Given data:

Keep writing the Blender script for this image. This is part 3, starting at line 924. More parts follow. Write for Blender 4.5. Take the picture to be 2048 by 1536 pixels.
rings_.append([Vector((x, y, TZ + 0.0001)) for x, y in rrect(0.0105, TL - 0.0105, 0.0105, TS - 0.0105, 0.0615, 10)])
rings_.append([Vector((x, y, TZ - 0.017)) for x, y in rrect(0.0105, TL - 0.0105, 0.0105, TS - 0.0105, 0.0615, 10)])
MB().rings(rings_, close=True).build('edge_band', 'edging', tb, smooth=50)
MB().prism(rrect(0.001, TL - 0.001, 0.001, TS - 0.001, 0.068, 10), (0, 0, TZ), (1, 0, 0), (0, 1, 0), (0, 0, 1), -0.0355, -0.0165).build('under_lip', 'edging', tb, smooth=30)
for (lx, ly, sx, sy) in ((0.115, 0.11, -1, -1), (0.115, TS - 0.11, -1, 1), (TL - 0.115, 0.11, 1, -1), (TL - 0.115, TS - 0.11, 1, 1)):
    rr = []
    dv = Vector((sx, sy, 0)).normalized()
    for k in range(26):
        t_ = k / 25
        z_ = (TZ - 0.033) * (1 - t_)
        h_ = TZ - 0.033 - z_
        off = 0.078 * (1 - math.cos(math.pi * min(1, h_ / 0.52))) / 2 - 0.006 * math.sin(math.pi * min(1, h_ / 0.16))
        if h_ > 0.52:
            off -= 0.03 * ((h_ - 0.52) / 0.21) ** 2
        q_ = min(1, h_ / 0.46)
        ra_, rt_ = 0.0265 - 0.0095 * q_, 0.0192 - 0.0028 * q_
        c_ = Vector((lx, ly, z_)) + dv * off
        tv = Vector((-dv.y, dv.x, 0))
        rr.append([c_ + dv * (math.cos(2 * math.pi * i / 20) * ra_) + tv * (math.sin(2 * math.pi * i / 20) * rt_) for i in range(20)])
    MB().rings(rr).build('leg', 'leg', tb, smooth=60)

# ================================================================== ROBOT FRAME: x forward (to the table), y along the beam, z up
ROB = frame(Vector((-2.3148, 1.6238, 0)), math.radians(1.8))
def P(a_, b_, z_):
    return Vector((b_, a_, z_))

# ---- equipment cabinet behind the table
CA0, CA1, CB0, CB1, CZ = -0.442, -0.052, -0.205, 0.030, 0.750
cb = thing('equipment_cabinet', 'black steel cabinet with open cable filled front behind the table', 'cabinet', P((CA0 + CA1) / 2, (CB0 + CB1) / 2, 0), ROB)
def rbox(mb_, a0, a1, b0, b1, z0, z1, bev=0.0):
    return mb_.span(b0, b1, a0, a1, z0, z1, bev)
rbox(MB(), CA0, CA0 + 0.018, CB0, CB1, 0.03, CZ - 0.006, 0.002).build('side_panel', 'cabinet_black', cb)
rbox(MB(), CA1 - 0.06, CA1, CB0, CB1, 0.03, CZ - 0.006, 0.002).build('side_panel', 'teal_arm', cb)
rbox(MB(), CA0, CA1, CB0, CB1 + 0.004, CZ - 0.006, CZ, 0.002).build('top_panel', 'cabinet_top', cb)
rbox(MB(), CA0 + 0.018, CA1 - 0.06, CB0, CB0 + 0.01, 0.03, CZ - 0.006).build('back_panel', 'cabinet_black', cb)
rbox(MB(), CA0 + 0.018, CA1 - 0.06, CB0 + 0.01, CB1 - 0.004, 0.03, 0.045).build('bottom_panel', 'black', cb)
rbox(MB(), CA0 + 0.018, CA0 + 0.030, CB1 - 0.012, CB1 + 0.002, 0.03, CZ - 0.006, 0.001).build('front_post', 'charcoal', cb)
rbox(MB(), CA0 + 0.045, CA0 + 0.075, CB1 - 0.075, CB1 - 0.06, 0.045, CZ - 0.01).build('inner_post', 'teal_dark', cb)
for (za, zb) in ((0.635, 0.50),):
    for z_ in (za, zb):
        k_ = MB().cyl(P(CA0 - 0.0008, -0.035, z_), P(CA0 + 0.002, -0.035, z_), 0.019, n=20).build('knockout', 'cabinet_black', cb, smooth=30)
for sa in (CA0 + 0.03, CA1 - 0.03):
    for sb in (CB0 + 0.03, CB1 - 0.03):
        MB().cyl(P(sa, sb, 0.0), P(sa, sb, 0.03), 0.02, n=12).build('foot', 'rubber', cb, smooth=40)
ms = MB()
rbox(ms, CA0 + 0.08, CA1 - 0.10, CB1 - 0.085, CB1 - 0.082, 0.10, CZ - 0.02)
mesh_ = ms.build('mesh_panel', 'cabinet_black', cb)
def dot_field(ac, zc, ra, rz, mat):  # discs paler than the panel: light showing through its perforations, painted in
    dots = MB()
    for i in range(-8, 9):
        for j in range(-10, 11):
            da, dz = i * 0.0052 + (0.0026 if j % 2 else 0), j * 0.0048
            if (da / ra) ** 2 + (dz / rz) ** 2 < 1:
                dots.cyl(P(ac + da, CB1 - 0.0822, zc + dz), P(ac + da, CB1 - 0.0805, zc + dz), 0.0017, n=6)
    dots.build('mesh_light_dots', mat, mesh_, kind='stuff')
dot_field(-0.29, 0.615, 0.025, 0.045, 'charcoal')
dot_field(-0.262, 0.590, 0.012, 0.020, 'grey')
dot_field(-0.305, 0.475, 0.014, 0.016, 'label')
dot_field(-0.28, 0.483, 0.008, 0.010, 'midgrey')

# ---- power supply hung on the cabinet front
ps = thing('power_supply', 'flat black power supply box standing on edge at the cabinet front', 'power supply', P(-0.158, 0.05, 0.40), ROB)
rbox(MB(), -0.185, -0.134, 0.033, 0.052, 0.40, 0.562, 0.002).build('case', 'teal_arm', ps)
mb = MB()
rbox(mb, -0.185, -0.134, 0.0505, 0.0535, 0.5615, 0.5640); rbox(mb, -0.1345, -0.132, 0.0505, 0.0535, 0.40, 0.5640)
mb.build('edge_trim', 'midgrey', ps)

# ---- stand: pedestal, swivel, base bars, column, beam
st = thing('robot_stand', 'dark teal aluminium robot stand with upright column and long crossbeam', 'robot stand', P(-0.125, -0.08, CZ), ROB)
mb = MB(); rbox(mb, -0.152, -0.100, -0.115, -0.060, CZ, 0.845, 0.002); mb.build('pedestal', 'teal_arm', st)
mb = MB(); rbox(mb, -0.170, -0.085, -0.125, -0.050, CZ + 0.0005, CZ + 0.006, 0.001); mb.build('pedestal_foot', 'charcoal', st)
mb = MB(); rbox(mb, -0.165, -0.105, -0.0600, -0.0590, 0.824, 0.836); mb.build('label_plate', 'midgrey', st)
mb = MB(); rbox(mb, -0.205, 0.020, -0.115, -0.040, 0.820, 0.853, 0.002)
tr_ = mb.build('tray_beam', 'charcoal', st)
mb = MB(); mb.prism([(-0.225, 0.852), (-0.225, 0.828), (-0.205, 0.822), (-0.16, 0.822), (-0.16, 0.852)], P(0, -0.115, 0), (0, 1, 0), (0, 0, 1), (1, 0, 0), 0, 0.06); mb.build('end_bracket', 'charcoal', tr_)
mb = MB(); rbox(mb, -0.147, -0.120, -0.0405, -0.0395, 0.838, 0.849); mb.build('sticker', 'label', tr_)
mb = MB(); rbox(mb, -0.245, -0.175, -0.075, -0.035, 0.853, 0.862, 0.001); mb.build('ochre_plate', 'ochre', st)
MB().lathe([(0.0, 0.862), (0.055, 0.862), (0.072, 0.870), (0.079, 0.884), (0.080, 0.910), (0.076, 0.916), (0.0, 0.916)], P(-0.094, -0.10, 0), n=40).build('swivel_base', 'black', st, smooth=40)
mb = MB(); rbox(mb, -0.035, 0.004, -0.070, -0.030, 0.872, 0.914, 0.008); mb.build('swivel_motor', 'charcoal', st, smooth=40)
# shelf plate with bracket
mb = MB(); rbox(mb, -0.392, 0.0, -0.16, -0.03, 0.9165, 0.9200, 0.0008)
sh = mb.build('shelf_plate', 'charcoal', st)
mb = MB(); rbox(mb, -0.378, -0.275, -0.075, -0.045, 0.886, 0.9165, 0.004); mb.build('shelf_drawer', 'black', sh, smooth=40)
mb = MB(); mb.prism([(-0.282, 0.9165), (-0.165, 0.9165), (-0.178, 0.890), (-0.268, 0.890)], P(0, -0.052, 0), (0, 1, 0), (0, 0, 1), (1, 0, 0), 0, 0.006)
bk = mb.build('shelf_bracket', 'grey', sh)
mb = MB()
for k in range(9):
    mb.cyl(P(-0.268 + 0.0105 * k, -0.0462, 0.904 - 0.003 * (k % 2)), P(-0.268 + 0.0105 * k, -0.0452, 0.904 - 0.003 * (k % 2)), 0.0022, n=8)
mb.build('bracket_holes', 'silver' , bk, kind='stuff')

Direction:
Repeat the material word for word from its opening line up to and including the line containing "return Vector((b_, a_, z_))".

Output of the exercise:
Keep writing the Blender script for this image. This is part 3, starting at line 924. More parts follow. Write for Blender 4.5. Take the picture to be 2048 by 1536 pixels.
rings_.append([Vector((x, y, TZ + 0.0001)) for x, y in rrect(0.0105, TL - 0.0105, 0.0105, TS - 0.0105, 0.0615, 10)])
rings_.append([Vector((x, y, TZ - 0.017)) for x, y in rrect(0.0105, TL - 0.0105, 0.0105, TS - 0.0105, 0.0615, 10)])
MB().rings(rings_, close=True).build('edge_band', 'edging', tb, smooth=50)
MB().prism(rrect(0.001, TL - 0.001, 0.001, TS - 0.001, 0.068, 10), (0, 0, TZ), (1, 0, 0), (0, 1, 0), (0, 0, 1), -0.0355, -0.0165).build('under_lip', 'edging', tb, smooth=30)
for (lx, ly, sx, sy) in ((0.115, 0.11, -1, -1), (0.115, TS - 0.11, -1, 1), (TL - 0.115, 0.11, 1, -1), (TL - 0.115, TS - 0.11, 1, 1)):
    rr = []
    dv = Vector((sx, sy, 0)).normalized()
    for k in range(26):
        t_ = k / 25
        z_ = (TZ - 0.033) * (1 - t_)
        h_ = TZ - 0.033 - z_
        off = 0.078 * (1 - math.cos(math.pi * min(1, h_ / 0.52))) / 2 - 0.006 * math.sin(math.pi * min(1, h_ / 0.16))
        if h_ > 0.52:
            off -= 0.03 * ((h_ - 0.52) / 0.21) ** 2
        q_ = min(1, h_ / 0.46)
        ra_, rt_ = 0.0265 - 0.0095 * q_, 0.0192 - 0.0028 * q_
        c_ = Vector((lx, ly, z_)) + dv * off
        tv = Vector((-dv.y, dv.x, 0))
        rr.append([c_ + dv * (math.cos(2 * math.pi * i / 20) * ra_) + tv * (math.sin(2 * math.pi * i / 20) * rt_) for i in range(20)])
    MB().rings(rr).build('leg', 'leg', tb, smooth=60)

# ================================================================== ROBOT FRAME: x forward (to the table), y along the beam, z up
ROB = frame(Vector((-2.3148, 1.6238, 0)), math.radians(1.8))
def P(a_, b_, z_):
    return Vector((b_, a_, z_))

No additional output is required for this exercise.